What you have to do:
Beneath this task is a listing; retype all of it exactly.

Source material:
———
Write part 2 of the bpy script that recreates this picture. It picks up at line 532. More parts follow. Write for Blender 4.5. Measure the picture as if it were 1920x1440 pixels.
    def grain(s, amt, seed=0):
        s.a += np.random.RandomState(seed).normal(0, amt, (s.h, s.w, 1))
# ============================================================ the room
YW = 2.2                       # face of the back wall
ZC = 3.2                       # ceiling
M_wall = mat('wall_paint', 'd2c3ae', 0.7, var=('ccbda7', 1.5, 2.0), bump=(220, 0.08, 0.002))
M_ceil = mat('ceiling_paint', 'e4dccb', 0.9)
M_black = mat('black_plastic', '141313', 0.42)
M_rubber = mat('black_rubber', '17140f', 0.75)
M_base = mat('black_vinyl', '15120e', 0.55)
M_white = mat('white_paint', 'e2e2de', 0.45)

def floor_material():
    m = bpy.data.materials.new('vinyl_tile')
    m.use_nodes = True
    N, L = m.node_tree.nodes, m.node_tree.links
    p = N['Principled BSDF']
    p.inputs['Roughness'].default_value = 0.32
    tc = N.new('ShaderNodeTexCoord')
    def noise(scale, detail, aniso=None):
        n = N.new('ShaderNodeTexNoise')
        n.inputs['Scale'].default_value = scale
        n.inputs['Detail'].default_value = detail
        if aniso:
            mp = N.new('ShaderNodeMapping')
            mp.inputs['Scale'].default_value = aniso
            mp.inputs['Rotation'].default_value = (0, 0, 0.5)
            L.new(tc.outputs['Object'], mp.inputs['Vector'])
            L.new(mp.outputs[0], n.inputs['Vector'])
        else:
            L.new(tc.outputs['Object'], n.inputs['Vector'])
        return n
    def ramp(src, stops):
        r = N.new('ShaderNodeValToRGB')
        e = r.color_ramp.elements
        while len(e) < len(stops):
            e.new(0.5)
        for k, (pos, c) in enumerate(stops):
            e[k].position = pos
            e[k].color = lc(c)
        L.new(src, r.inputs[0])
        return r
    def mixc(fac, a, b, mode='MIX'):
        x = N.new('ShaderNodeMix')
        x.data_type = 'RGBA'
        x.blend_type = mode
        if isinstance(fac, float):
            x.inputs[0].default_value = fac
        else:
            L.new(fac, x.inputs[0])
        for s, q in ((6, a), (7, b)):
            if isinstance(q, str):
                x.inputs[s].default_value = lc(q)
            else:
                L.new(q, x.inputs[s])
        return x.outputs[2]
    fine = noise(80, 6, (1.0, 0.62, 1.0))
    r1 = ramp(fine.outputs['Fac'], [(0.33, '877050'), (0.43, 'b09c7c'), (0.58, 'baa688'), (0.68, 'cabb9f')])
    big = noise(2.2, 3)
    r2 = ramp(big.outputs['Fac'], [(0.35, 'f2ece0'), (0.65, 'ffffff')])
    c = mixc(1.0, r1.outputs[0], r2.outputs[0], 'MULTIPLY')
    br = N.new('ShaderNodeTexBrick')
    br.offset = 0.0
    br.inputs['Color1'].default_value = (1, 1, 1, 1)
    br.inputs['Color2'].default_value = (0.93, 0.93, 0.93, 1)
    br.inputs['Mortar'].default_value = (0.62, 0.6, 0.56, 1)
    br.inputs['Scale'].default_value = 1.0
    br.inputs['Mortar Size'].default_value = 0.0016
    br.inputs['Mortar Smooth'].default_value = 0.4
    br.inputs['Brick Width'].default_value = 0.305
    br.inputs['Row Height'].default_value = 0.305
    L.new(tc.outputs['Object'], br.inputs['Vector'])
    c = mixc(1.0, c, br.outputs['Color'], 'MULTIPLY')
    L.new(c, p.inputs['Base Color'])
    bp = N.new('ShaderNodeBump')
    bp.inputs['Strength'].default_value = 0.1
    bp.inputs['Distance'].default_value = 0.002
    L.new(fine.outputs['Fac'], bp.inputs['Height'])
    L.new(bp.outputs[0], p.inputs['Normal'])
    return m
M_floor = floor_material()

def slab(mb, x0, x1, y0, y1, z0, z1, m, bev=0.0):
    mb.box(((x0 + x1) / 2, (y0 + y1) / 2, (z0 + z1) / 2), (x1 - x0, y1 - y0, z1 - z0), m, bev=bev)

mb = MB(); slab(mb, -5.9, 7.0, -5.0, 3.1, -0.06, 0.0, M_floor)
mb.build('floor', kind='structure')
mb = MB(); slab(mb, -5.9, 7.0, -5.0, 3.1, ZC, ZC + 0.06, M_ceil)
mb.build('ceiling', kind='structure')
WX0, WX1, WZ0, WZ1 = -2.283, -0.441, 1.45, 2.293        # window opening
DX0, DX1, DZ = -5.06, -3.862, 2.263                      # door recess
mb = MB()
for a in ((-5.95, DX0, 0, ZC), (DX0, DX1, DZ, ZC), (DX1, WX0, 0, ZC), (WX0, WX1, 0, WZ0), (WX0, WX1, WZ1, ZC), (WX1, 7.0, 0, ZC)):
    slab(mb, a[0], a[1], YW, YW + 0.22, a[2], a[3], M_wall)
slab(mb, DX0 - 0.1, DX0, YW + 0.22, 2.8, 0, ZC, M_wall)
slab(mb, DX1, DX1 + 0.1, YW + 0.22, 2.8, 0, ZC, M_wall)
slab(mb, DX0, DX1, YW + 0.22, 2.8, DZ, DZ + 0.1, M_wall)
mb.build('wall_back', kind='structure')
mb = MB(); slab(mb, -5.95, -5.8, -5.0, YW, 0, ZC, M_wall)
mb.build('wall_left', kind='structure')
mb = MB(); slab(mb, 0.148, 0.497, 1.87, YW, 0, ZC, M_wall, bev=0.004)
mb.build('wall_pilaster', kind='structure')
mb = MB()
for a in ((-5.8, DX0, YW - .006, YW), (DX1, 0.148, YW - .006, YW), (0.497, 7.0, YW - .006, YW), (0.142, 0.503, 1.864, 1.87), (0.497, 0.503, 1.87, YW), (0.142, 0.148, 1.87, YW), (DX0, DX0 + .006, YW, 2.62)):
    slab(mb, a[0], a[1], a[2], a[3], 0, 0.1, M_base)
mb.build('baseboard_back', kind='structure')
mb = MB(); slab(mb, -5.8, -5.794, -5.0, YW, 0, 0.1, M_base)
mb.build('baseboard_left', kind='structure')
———
Complete response:
Write part 2 of the bpy script that recreates this picture. It picks up at line 532. More parts follow. Write for Blender 4.5. Measure the picture as if it were 1920x1440 pixels.
    def grain(s, amt, seed=0):
        s.a += np.random.RandomState(seed).normal(0, amt, (s.h, s.w, 1))
# ============================================================ the room
YW = 2.2                       # face of the back wall
ZC = 3.2                       # ceiling
M_wall = mat('wall_paint', 'd2c3ae', 0.7, var=('ccbda7', 1.5, 2.0), bump=(220, 0.08, 0.002))
M_ceil = mat('ceiling_paint', 'e4dccb', 0.9)
M_black = mat('black_plastic', '141313', 0.42)
M_rubber = mat('black_rubber', '17140f', 0.75)
M_base = mat('black_vinyl', '15120e', 0.55)
M_white = mat('white_paint', 'e2e2de', 0.45)

def floor_material():
    m = bpy.data.materials.new('vinyl_tile')
    m.use_nodes = True
    N, L = m.node_tree.nodes, m.node_tree.links
    p = N['Principled BSDF']
    p.inputs['Roughness'].default_value = 0.32
    tc = N.new('ShaderNodeTexCoord')
    def noise(scale, detail, aniso=None):
        n = N.new('ShaderNodeTexNoise')
        n.inputs['Scale'].default_value = scale
        n.inputs['Detail'].default_value = detail
        if aniso:
            mp = N.new('ShaderNodeMapping')
            mp.inputs['Scale'].default_value = aniso
            mp.inputs['Rotation'].default_value = (0, 0, 0.5)
            L.new(tc.outputs['Object'], mp.inputs['Vector'])
            L.new(mp.outputs[0], n.inputs['Vector'])
        else:
            L.new(tc.outputs['Object'], n.inputs['Vector'])
        return n
    def ramp(src, stops):
        r = N.new('ShaderNodeValToRGB')
        e = r.color_ramp.elements
        while len(e) < len(stops):
            e.new(0.5)
        for k, (pos, c) in enumerate(stops):
            e[k].position = pos
            e[k].color = lc(c)
        L.new(src, r.inputs[0])
        return r
    def mixc(fac, a, b, mode='MIX'):
        x = N.new('ShaderNodeMix')
        x.data_type = 'RGBA'
        x.blend_type = mode
        if isinstance(fac, float):
            x.inputs[0].default_value = fac
        else:
            L.new(fac, x.inputs[0])
        for s, q in ((6, a), (7, b)):
            if isinstance(q, str):
                x.inputs[s].default_value = lc(q)
            else:
                L.new(q, x.inputs[s])
        return x.outputs[2]
    fine = noise(80, 6, (1.0, 0.62, 1.0))
    r1 = ramp(fine.outputs['Fac'], [(0.33, '877050'), (0.43, 'b09c7c'), (0.58, 'baa688'), (0.68, 'cabb9f')])
    big = noise(2.2, 3)
    r2 = ramp(big.outputs['Fac'], [(0.35, 'f2ece0'), (0.65, 'ffffff')])
    c = mixc(1.0, r1.outputs[0], r2.outputs[0], 'MULTIPLY')
    br = N.new('ShaderNodeTexBrick')
    br.offset = 0.0
    br.inputs['Color1'].default_value = (1, 1, 1, 1)
    br.inputs['Color2'].default_value = (0.93, 0.93, 0.93, 1)
    br.inputs['Mortar'].default_value = (0.62, 0.6, 0.56, 1)
    br.inputs['Scale'].default_value = 1.0
    br.inputs['Mortar Size'].default_value = 0.0016
    br.inputs['Mortar Smooth'].default_value = 0.4
    br.inputs['Brick Width'].default_value = 0.305
    br.inputs['Row Height'].default_value = 0.305
    L.new(tc.outputs['Object'], br.inputs['Vector'])
    c = mixc(1.0, c, br.outputs['Color'], 'MULTIPLY')
    L.new(c, p.inputs['Base Color'])
    bp = N.new('ShaderNodeBump')
    bp.inputs['Strength'].default_value = 0.1
    bp.inputs['Distance'].default_value = 0.002
    L.new(fine.outputs['Fac'], bp.inputs['Height'])
    L.new(bp.outputs[0], p.inputs['Normal'])
    return m
M_floor = floor_material()

def slab(mb, x0, x1, y0, y1, z0, z1, m, bev=0.0):
    mb.box(((x0 + x1) / 2, (y0 + y1) / 2, (z0 + z1) / 2), (x1 - x0, y1 - y0, z1 - z0), m, bev=bev)

mb = MB(); slab(mb, -5.9, 7.0, -5.0, 3.1, -0.06, 0.0, M_floor)
mb.build('floor', kind='structure')
mb = MB(); slab(mb, -5.9, 7.0, -5.0, 3.1, ZC, ZC + 0.06, M_ceil)
mb.build('ceiling', kind='structure')
WX0, WX1, WZ0, WZ1 = -2.283, -0.441, 1.45, 2.293        # window opening
DX0, DX1, DZ = -5.06, -3.862, 2.263                      # door recess
mb = MB()
for a in ((-5.95, DX0, 0, ZC), (DX0, DX1, DZ, ZC), (DX1, WX0, 0, ZC), (WX0, WX1, 0, WZ0), (WX0, WX1, WZ1, ZC), (WX1, 7.0, 0, ZC)):
    slab(mb, a[0], a[1], YW, YW + 0.22, a[2], a[3], M_wall)
slab(mb, DX0 - 0.1, DX0, YW + 0.22, 2.8, 0, ZC, M_wall)
slab(mb, DX1, DX1 + 0.1, YW + 0.22, 2.8, 0, ZC, M_wall)
slab(mb, DX0, DX1, YW + 0.22, 2.8, DZ, DZ + 0.1, M_wall)
mb.build('wall_back', kind='structure')
mb = MB(); slab(mb, -5.95, -5.8, -5.0, YW, 0, ZC, M_wall)
mb.build('wall_left', kind='structure')
mb = MB(); slab(mb, 0.148, 0.497, 1.87, YW, 0, ZC, M_wall, bev=0.004)
mb.build('wall_pilaster', kind='structure')
mb = MB()
for a in ((-5.8, DX0, YW - .006, YW), (DX1, 0.148, YW - .006, YW), (0.497, 7.0, YW - .006, YW), (0.142, 0.503, 1.864, 1.87), (0.497, 0.503, 1.87, YW), (0.142, 0.148, 1.87, YW), (DX0, DX0 + .006, YW, 2.62)):
    slab(mb, a[0], a[1], a[2], a[3], 0, 0.1, M_base)
mb.build('baseboard_back', kind='structure')
mb = MB(); slab(mb, -5.8, -5.794, -5.0, YW, 0, 0.1, M_base)
mb.build('baseboard_left', kind='structure')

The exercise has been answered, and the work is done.